Самым трудным сейчас оказывается попытка объяснить, что в нашей картине не было никакого другого намерения, кроме желания говорить. Но это желание меняло весь процесс работы над «Зеркалом», который не планировался по обычной схеме: литературный сценарий – режиссерский сценарий – кинопробы и далее по производственной схеме. Особенности нашей работы не укладывались в ту схему, которой нужно было следовать при создании фильма, как я это делал раньше. Процесс съемок будущего фильма сопровождался серией каких-то совершенно загадочных действий, и спасло нас в конечном счете только одно обстоятельство – вера в то, что мы делаем нечто, настолько важное для нас самих, что это не может не стать важным также для зрителей. Фильм, сюжетно и образно, оказался выстроенным не по стандартной схеме, которую предстояло «разыграть» по известным нотам, но претендовал на реконструкцию жизни тех реальных людей, которых я люблю и которые навсегда поселились в моей памяти. Однако путь к этой реконструкции оказался туманным и тернистым. В этом фильме почти нет вымышленных образов – всякая изображенная в кадре деталь жила во мне и моем опыте, иногда трансформированная нами для большей выразительности, как, например, в сцене с петухом, о которой мы говорили. Поразительно, что найденная нами хроника также и на удивление точно соответствовала неизвестным мне тайникам моей памяти.

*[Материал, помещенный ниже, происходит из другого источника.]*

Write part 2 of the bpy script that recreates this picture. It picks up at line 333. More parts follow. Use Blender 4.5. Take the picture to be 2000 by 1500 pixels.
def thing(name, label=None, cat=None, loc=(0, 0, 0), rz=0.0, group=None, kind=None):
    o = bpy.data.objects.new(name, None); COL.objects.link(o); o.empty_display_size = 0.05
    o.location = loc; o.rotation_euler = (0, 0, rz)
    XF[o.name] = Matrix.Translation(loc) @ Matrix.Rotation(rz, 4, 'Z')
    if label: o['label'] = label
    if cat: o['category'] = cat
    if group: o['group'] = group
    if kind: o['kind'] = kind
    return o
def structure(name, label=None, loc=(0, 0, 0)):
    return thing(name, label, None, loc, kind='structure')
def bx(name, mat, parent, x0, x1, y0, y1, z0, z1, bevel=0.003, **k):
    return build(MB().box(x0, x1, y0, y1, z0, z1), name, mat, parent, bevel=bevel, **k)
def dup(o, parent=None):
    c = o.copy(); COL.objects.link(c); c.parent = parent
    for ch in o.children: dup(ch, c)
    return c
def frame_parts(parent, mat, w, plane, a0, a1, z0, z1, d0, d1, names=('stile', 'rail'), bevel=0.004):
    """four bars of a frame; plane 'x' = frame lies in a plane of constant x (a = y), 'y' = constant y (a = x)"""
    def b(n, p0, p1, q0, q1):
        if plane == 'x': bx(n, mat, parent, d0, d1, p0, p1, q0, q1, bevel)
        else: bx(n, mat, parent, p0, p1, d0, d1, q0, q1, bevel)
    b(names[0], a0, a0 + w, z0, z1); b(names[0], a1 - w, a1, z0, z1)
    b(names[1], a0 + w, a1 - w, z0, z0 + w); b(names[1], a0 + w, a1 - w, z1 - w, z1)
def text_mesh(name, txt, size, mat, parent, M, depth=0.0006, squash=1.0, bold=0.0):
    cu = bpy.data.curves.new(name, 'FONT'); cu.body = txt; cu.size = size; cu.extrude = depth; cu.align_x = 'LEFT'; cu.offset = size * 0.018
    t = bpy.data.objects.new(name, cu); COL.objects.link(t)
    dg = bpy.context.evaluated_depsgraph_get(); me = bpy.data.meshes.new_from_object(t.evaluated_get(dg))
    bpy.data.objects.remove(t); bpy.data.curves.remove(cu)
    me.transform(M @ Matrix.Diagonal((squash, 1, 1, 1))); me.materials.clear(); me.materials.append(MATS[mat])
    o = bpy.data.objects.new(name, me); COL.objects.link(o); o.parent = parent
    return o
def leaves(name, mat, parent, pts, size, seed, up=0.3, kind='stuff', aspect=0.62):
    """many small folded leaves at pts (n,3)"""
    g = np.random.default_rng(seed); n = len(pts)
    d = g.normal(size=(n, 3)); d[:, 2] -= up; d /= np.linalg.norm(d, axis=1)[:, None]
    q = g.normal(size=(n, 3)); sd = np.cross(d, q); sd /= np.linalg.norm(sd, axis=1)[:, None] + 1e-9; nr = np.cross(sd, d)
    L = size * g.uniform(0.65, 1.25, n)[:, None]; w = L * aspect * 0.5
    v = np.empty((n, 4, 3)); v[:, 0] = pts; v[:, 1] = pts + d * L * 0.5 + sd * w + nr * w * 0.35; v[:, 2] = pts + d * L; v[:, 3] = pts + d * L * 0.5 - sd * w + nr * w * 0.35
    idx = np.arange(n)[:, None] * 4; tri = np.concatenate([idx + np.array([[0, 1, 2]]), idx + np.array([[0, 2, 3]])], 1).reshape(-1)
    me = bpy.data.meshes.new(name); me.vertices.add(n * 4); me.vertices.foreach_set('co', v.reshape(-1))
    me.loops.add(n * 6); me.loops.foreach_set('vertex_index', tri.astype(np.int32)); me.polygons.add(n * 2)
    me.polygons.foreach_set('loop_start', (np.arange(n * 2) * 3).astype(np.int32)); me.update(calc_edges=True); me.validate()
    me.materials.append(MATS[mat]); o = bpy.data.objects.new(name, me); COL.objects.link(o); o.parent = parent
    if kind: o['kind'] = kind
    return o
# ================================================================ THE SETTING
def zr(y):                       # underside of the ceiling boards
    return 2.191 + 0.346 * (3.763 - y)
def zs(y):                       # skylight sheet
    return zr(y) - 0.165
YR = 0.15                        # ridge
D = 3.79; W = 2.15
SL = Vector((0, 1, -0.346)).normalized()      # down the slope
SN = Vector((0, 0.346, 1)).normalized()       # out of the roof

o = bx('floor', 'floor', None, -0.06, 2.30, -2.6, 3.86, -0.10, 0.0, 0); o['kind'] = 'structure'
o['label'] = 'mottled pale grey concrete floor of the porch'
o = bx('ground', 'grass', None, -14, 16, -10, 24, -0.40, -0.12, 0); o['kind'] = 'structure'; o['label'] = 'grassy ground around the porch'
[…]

Оказалось, что желанию рассказать о чем-то сокровенном сопутствует огромное беспокойство о будущей реакции зрителя на твою искренность, которую хочется тут же защитить от непонимания. Но в то же время мы почему-то с маниакальным упрямством верили в то, что нас поймут и будут слушать. Эта двойственная позиция волнения и уверенности может показаться несколько шаткой – однако она выражала ту надежду, которая потом совершенно оправдалась, мы не ошиблись в своих ожиданиях.
Для меня важно подчеркнуть, что в «Зеркале» мне хотелось рассказать вовсе не о себе, а о своих чувствах, связанных с близкими людьми, о моих взаимоотношениях с ними, о вечной жалости к ним и невосполнимом чувстве долга. Для нас героем этой картины мог стать некий Автор, рассказчик, может быть, монтажер, может быть, человек, произносящий дикторский текст. Так или иначе, но было важно, что перед своей смертью он вспоминает те мгновения, которые до сих пор причиняют ему страдания, вызывают тоску и беспокойство…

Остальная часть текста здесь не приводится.